# EXERCISE DETAILS
Everything from the first line of the data below through the line that contains "mb.add(vs, fs)" should be written out exactly, please, and nothing more; the pictures stay out.

# INFORMATION SHOWN
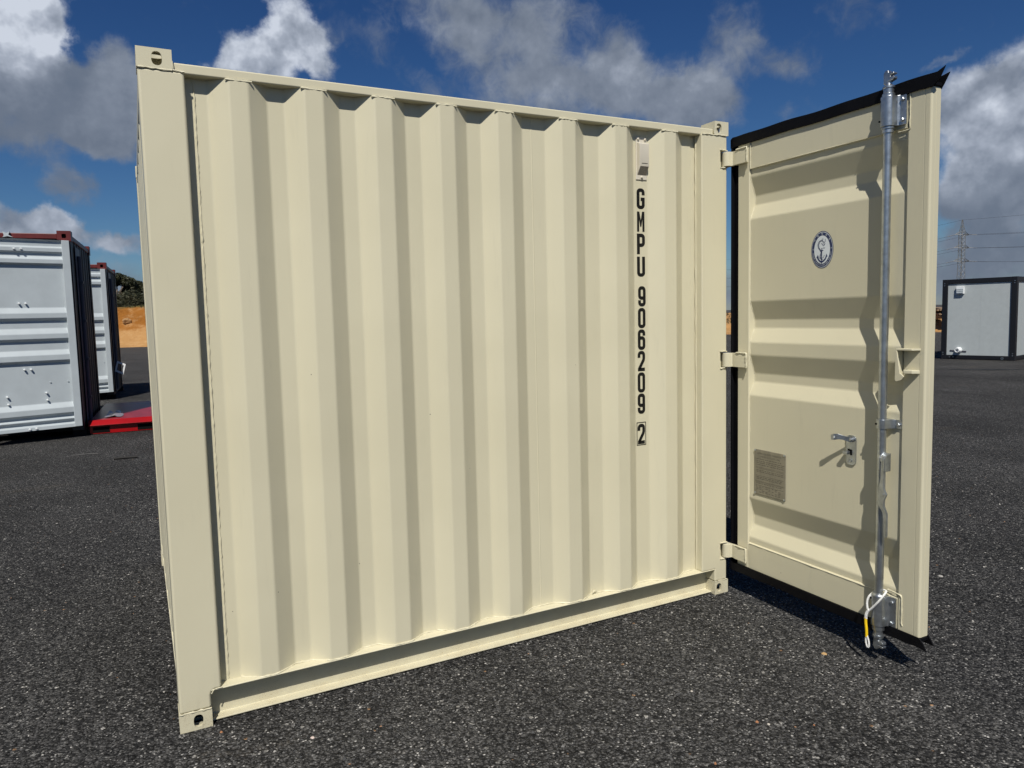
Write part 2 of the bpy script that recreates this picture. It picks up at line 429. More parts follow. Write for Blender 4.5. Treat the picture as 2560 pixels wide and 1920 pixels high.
def holed(mb, o, ux, uy, w, h, hc, hr, depth, n=28, sq=2.6):
    """rectangular face with an oval hole; o corner, ux/uy unit axes, hc hole centre, hr half sizes, depth vector"""
    o, ux, uy, depth = Vector(o), Vector(ux), Vector(uy), Vector(depth)
    outer, inner = [], []
    angs = [2*math.pi*k/n for k in range(n)]
    for px_, py_ in ((0,0),(w,0),(w,h),(0,h)): angs.append(math.atan2(py_-hc[1], px_-hc[0]) % (2*math.pi))
    angs = sorted(set(round(a, 6) for a in angs))
    for a in angs:
        c, s_ = math.cos(a), math.sin(a)
        k = 1/((abs(c)/hr[0])**sq+(abs(s_)/hr[1])**sq)**(1/sq)
        inner.append((hc[0]+c*k, hc[1]+s_*k))
        t = min([((w-hc[0]) if c > 0 else -hc[0])/c if abs(c) > 1e-9 else 1e9, ((h-hc[1]) if s_ > 0 else -hc[1])/s_ if abs(s_) > 1e-9 else 1e9])
        outer.append((hc[0]+c*t, hc[1]+s_*t))
    N = len(angs); W = lambda p: o+ux*p[0]+uy*p[1]
    vs = [W(p) for p in outer]+[W(p) for p in inner]+[W(p)+depth for p in inner]
    fs = []
    for i in range(N):
        j = (i+1) % N; fs += [(i, j, N+j, N+i), (N+i, N+j, 2*N+j, 2*N+i)]
    mb.add(vs, fs)

# ------------------------------------------------------------------ ground
def ground():
    mb = MB(); S = 3000
    mb.add([(-S, -S, 0), (S, -S, 0), (S, S, 0), (-S, S, 0)], [(0, 1, 2, 3)])
    o = mb.build('ground', 'asphalt'); o['kind'] = 'structure'
ground()
def embankment():
    path = [(-60, 75), (-25, 58), (-8, 51.5), (.2, 48.6), (10, 42.5), (22, 34.5), (30, 27.7), (36, 19.8), (39.5, 11), (41, 0), (40, -14)]
    hs = [2.7, 2.7, 2.65, 2.62, 2.2, 1.0, .55, .56, .6, .6, .6]
    # resample
    P, Hh = [], []
    for i in range(len(path)-1):
        n = 26
        for k in range(n):
            u = k/n; P.append(Vector((path[i][0]*(1-u)+path[i+1][0]*u, path[i][1]*(1-u)+path[i+1][1]*u))); Hh.append(hs[i]*(1-u)+hs[i+1]*u)
    # (distance behind the foot, height fraction)
    cs = [(-.6, -.02), (0, .01), (.5, .10), (1.2, .25), (1.9, .42), (2.3, .50), (2.5, .62), (2.62, .78), (2.75, .92), (3.1, 1.0), (4.5, 1.05), (8, 1.12), (16, 1.2), (40, 1.5), (90, 1.6)]
    vs, fs = [], []
    for i, p in enumerate(P):
        d = (P[min(i+1, len(P)-1)]-P[max(i-1, 0)]).normalized(); nrm = Vector((-d.y, d.x))
        for j, (b_, h) in enumerate(cs):
            w = noise.noise(Vector((p.x*.6+j*.21, p.y*.6, j*.5)))*.35
            q = p+nrm*(b_+w*(1 if 0 < j < 12 else 0))
            z = h*Hh[i]+(noise.noise(Vector((q.x*1.1, q.y*1.1, j*.7)))*.12 if j > 1 else 0)
            vs.append((q.x, q.y, z))
    n = len(cs)
    for i in range(len(P)-1):
        for j in range(n-1): fs.append((i*n+j, i*n+j+1, (i+1)*n+j+1, (i+1)*n+j))
    o = MB().add(vs, fs).build('embankment', 'sand', smooth=40); o['kind'] = 'structure'
    return P, Hh
BP, BH = embankment()
def gravel():
    """loose chips lying on the seal, nearest part of the yard"""
    random.seed(3)
    mb = MB(); T = [(0,1,2),(0,2,3),(0,3,4),(0,4,1),(5,2,1),(5,3,2),(5,4,3),(5,1,4)]
    n = 0
    while n < 28000:
        d = random.uniform(.9, 1)**1*random.random()**.75*6.5+.9; a = YAW+random.uniform(-.68, .68)
        x, y = CAM.x+d*math.sin(a), CAM.y+d*math.cos(a)
        if 0 < x < 2.5 and 0.04 < y < 2: continue
        n += 1
        s_ = random.uniform(.0018, .0050) if random.random() < .985 else random.uniform(.0055, .008)
        rz = random.uniform(0, 6.3); c, sn = math.cos(rz), math.sin(rz)
        pts = [(0, 0, s_*random.uniform(.8, 1.3))]
        for k in range(4):
            q = k*math.pi/2+random.uniform(-.4, .4); rr = s_*random.uniform(.8, 1.7); pts.append((rr*math.cos(q), rr*math.sin(q)*.75, s_*random.uniform(.1, .5)))
        pts.append((0, 0, -s_*.3))
        u = random.random(); mb.cur = 0 if u < .70 else 1 if u < .95 else 2 if u < .997 else 3
        mb.add([(x+p[0]*c-p[1]*sn, y+p[0]*sn+p[1]*c, p[2]) for p in pts], T)
    M['chip0'] = plain('dark_chip', (.050, .050, .050), .8); M['chip1'] = plain('grey_chip', (.13, .128, .122), .8)
    M['chip2'] = plain('pale_chip', (.36, .345, .32), .8); M['chip3'] = plain('rust_chip', (.26, .15, .085), .8)
    o = mb.build('loose_gravel', ['chip0', 'chip1', 'chip2', 'chip3']); tag(o, 'loose grey and pale chips scattered over the dark asphalt', 'gravel', kind='stuff')
gravel()

# ------------------------------------------------------------------ main container
L, H, W = 2.4816, 2.26, 1.99
box_ = empty('shipping_container'); tag(box_, 'large cream corrugated shipping container with its end door swung open', 'container')
PX0, PX1 = .137, 2.319     # inner edges of the corner posts on the near side
CY, RY = .004, .046        # crest and valley of the near wall
CREST = [(.271,.333),(.519,.584),(.771,.835),(1.024,1.085),(1.271,1.333),(1.568,1.634),(1.835,1.900),(2.104,2.172)]
VAL = [(.150,.208),(.398,.457),(.650,.709),(.899,.961),(1.153,1.215),(1.401,1.510),(1.700,1.778),(1.962,2.041),(2.238,2.300)]
def near_profile():
    pr = [(PX0-.01, RY)]
    for i, (a, b_) in enumerate(VAL):
        if i: pr.append((a, RY))
        if i == 5: pr += [(1.4435, RY), (1.4445, RY-.0012), (1.4465, RY-.0012), (1.4475, RY)]
        if i < 8: pr.append((b_, RY))
        else: pr += [(2.291, RY), (2.293, RY+.003), (PX1+.01, RY+.003)]
        if i < 8: pr += [(CREST[i][0], CY), (CREST[i][1], CY)]
    return pr
NP = near_profile()
MB().sheet(fillet(NP, .006), 'z', .1285, 2.196, (0, .003)).build('side_wall', 'cream', box_, smooth=20)
# far side and closed end: regular folds
def folds(a, b_, pitch=.252, c=.004, r=.040):
    n = round((b_-a)/pitch); p = (b_-a)/n; pr = []
    for i in range(n):
        x = a+i*p; pr += [(x, r), (x+.06*p/.252, r), (x+.125*p/.252, c), (x+.187*p/.252, c)]
    return pr+[(b_, r)]
def folds_c(a, b_, pitch=.252, c=.004, r=.044):
    n = round((b_-a)/pitch); p = (b_-a)/n; pr = []
    for i in range(n):
        x = a+i*p; pr += [(x, c), (x+.045, c), (x+.105, r), (x+.165, r), (x+p-.027, c)]
    return pr+[(b_, c)]
MB().sheet(fillet([(x, W-y) for x, y in folds(.1, L-.1)], .007), 'z', .1285, 2.196, (0, -.003)).build('side_wall', 'cream', box_, smooth=20)
MB().sheet(fillet([(y+.0005, x) for x, y in folds_c(.09, W-.09)], .006), 'z', .1285, 2.18, (.003, 0)).build('end_wall', 'cream', box_, smooth=20)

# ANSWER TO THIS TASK
Write part 2 of the bpy script that recreates this picture. It picks up at line 429. More parts follow. Write for Blender 4.5. Treat the picture as 2560 pixels wide and 1920 pixels high.
def holed(mb, o, ux, uy, w, h, hc, hr, depth, n=28, sq=2.6):
    """rectangular face with an oval hole; o corner, ux/uy unit axes, hc hole centre, hr half sizes, depth vector"""
    o, ux, uy, depth = Vector(o), Vector(ux), Vector(uy), Vector(depth)
    outer, inner = [], []
    angs = [2*math.pi*k/n for k in range(n)]
    for px_, py_ in ((0,0),(w,0),(w,h),(0,h)): angs.append(math.atan2(py_-hc[1], px_-hc[0]) % (2*math.pi))
    angs = sorted(set(round(a, 6) for a in angs))
    for a in angs:
        c, s_ = math.cos(a), math.sin(a)
        k = 1/((abs(c)/hr[0])**sq+(abs(s_)/hr[1])**sq)**(1/sq)
        inner.append((hc[0]+c*k, hc[1]+s_*k))
        t = min([((w-hc[0]) if c > 0 else -hc[0])/c if abs(c) > 1e-9 else 1e9, ((h-hc[1]) if s_ > 0 else -hc[1])/s_ if abs(s_) > 1e-9 else 1e9])
        outer.append((hc[0]+c*t, hc[1]+s_*t))
    N = len(angs); W = lambda p: o+ux*p[0]+uy*p[1]
    vs = [W(p) for p in outer]+[W(p) for p in inner]+[W(p)+depth for p in inner]
    fs = []
    for i in range(N):
        j = (i+1) % N; fs += [(i, j, N+j, N+i), (N+i, N+j, 2*N+j, 2*N+i)]
    mb.add(vs, fs)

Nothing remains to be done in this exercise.